▶ _Provided material_
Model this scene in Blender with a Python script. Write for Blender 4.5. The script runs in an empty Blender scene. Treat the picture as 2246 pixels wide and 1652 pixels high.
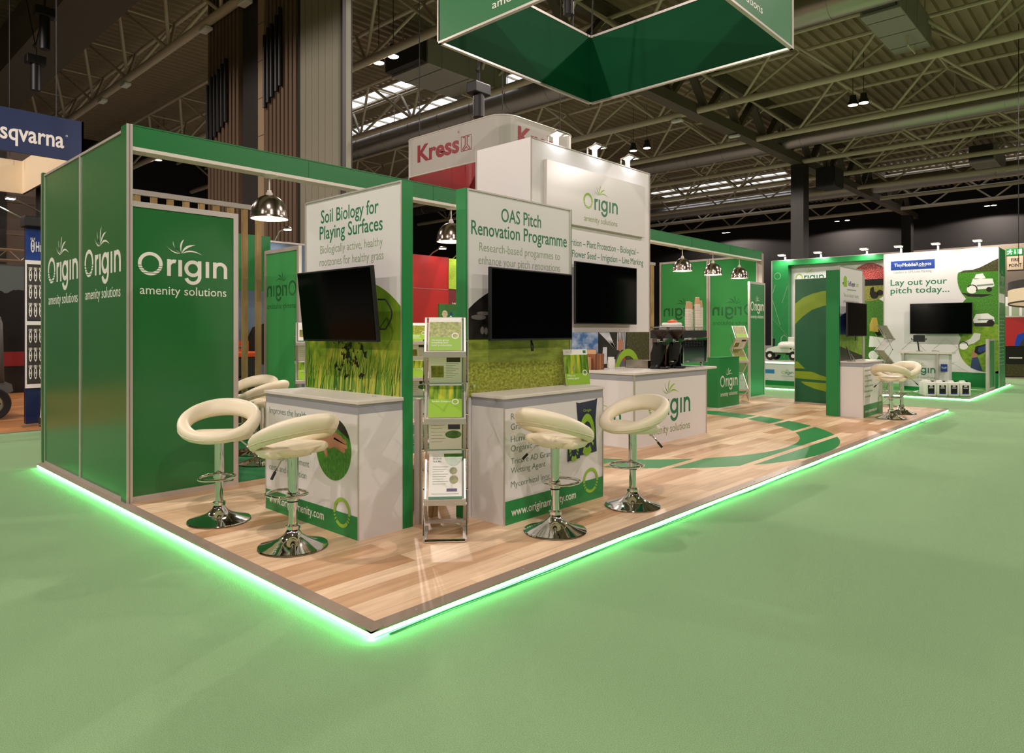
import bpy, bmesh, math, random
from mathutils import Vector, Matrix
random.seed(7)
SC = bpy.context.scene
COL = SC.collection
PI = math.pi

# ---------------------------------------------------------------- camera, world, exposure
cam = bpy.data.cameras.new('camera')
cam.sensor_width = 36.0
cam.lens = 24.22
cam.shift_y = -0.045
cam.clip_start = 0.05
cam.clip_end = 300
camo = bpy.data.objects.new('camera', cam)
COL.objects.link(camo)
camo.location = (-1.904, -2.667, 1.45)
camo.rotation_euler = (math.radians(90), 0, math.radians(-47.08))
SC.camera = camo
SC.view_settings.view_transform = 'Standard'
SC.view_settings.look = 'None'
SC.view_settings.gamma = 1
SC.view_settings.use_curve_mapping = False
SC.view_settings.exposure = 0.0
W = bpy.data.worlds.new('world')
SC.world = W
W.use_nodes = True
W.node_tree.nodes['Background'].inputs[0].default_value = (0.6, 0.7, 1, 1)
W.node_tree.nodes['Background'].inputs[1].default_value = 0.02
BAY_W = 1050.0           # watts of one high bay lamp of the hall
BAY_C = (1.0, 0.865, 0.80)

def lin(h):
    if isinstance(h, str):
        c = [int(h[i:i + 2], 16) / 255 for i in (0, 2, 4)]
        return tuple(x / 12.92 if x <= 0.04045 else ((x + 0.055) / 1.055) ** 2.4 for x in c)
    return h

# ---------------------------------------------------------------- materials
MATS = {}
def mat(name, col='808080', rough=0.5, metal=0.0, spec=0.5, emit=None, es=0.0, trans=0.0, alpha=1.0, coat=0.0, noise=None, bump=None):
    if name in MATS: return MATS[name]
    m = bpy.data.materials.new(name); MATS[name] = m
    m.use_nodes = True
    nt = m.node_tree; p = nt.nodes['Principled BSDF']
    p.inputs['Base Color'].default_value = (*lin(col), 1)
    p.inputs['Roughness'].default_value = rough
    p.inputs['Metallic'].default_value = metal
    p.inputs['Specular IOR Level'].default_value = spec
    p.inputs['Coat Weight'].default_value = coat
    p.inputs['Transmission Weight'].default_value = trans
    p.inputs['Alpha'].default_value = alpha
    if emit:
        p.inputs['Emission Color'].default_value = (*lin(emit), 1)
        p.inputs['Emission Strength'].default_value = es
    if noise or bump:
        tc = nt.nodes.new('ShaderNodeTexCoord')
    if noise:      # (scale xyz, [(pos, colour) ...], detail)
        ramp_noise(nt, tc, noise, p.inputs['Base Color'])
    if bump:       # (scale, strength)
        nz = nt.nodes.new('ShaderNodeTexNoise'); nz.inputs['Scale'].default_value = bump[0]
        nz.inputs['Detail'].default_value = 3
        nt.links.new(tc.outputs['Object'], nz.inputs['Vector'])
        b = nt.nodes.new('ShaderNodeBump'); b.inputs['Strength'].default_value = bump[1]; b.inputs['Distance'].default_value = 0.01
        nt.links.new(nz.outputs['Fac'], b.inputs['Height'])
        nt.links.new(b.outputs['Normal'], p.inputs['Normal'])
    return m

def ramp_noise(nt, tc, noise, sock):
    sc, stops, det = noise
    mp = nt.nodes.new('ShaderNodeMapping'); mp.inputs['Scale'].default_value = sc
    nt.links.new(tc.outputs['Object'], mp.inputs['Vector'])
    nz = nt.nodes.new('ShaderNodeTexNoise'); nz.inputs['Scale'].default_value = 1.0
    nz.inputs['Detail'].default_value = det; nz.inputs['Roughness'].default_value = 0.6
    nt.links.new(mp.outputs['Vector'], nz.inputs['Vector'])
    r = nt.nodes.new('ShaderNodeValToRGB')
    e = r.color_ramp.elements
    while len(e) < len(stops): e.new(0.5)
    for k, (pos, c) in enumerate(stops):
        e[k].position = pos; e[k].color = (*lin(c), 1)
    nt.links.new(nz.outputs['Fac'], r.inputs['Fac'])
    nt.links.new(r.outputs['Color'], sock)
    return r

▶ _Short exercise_
Do not include the images; transcribe the rest of the listing exactly.

▶ _Response_
Model this scene in Blender with a Python script. Write for Blender 4.5. The script runs in an empty Blender scene. Treat the picture as 2246 pixels wide and 1652 pixels high.
import bpy, bmesh, math, random
from mathutils import Vector, Matrix
random.seed(7)
SC = bpy.context.scene
COL = SC.collection
PI = math.pi

# ---------------------------------------------------------------- camera, world, exposure
cam = bpy.data.cameras.new('camera')
cam.sensor_width = 36.0
cam.lens = 24.22
cam.shift_y = -0.045
cam.clip_start = 0.05
cam.clip_end = 300
camo = bpy.data.objects.new('camera', cam)
COL.objects.link(camo)
camo.location = (-1.904, -2.667, 1.45)
camo.rotation_euler = (math.radians(90), 0, math.radians(-47.08))
SC.camera = camo
SC.view_settings.view_transform = 'Standard'
SC.view_settings.look = 'None'
SC.view_settings.gamma = 1
SC.view_settings.use_curve_mapping = False
SC.view_settings.exposure = 0.0
W = bpy.data.worlds.new('world')
SC.world = W
W.use_nodes = True
W.node_tree.nodes['Background'].inputs[0].default_value = (0.6, 0.7, 1, 1)
W.node_tree.nodes['Background'].inputs[1].default_value = 0.02
BAY_W = 1050.0           # watts of one high bay lamp of the hall
BAY_C = (1.0, 0.865, 0.80)

def lin(h):
    if isinstance(h, str):
        c = [int(h[i:i + 2], 16) / 255 for i in (0, 2, 4)]
        return tuple(x / 12.92 if x <= 0.04045 else ((x + 0.055) / 1.055) ** 2.4 for x in c)
    return h

# ---------------------------------------------------------------- materials
MATS = {}
def mat(name, col='808080', rough=0.5, metal=0.0, spec=0.5, emit=None, es=0.0, trans=0.0, alpha=1.0, coat=0.0, noise=None, bump=None):
    if name in MATS: return MATS[name]
    m = bpy.data.materials.new(name); MATS[name] = m
    m.use_nodes = True
    nt = m.node_tree; p = nt.nodes['Principled BSDF']
    p.inputs['Base Color'].default_value = (*lin(col), 1)
    p.inputs['Roughness'].default_value = rough
    p.inputs['Metallic'].default_value = metal
    p.inputs['Specular IOR Level'].default_value = spec
    p.inputs['Coat Weight'].default_value = coat
    p.inputs['Transmission Weight'].default_value = trans
    p.inputs['Alpha'].default_value = alpha
    if emit:
        p.inputs['Emission Color'].default_value = (*lin(emit), 1)
        p.inputs['Emission Strength'].default_value = es
    if noise or bump:
        tc = nt.nodes.new('ShaderNodeTexCoord')
    if noise:      # (scale xyz, [(pos, colour) ...], detail)
        ramp_noise(nt, tc, noise, p.inputs['Base Color'])
    if bump:       # (scale, strength)
        nz = nt.nodes.new('ShaderNodeTexNoise'); nz.inputs['Scale'].default_value = bump[0]
        nz.inputs['Detail'].default_value = 3
        nt.links.new(tc.outputs['Object'], nz.inputs['Vector'])
        b = nt.nodes.new('ShaderNodeBump'); b.inputs['Strength'].default_value = bump[1]; b.inputs['Distance'].default_value = 0.01
        nt.links.new(nz.outputs['Fac'], b.inputs['Height'])
        nt.links.new(b.outputs['Normal'], p.inputs['Normal'])
    return m

def ramp_noise(nt, tc, noise, sock):
    sc, stops, det = noise
    mp = nt.nodes.new('ShaderNodeMapping'); mp.inputs['Scale'].default_value = sc
    nt.links.new(tc.outputs['Object'], mp.inputs['Vector'])
    nz = nt.nodes.new('ShaderNodeTexNoise'); nz.inputs['Scale'].default_value = 1.0
    nz.inputs['Detail'].default_value = det; nz.inputs['Roughness'].default_value = 0.6
    nt.links.new(mp.outputs['Vector'], nz.inputs['Vector'])
    r = nt.nodes.new('ShaderNodeValToRGB')
    e = r.color_ramp.elements
    while len(e) < len(stops): e.new(0.5)
    for k, (pos, c) in enumerate(stops):
        e[k].position = pos; e[k].color = (*lin(c), 1)
    nt.links.new(nz.outputs['Fac'], r.inputs['Fac'])
    nt.links.new(r.outputs['Color'], sock)
    return r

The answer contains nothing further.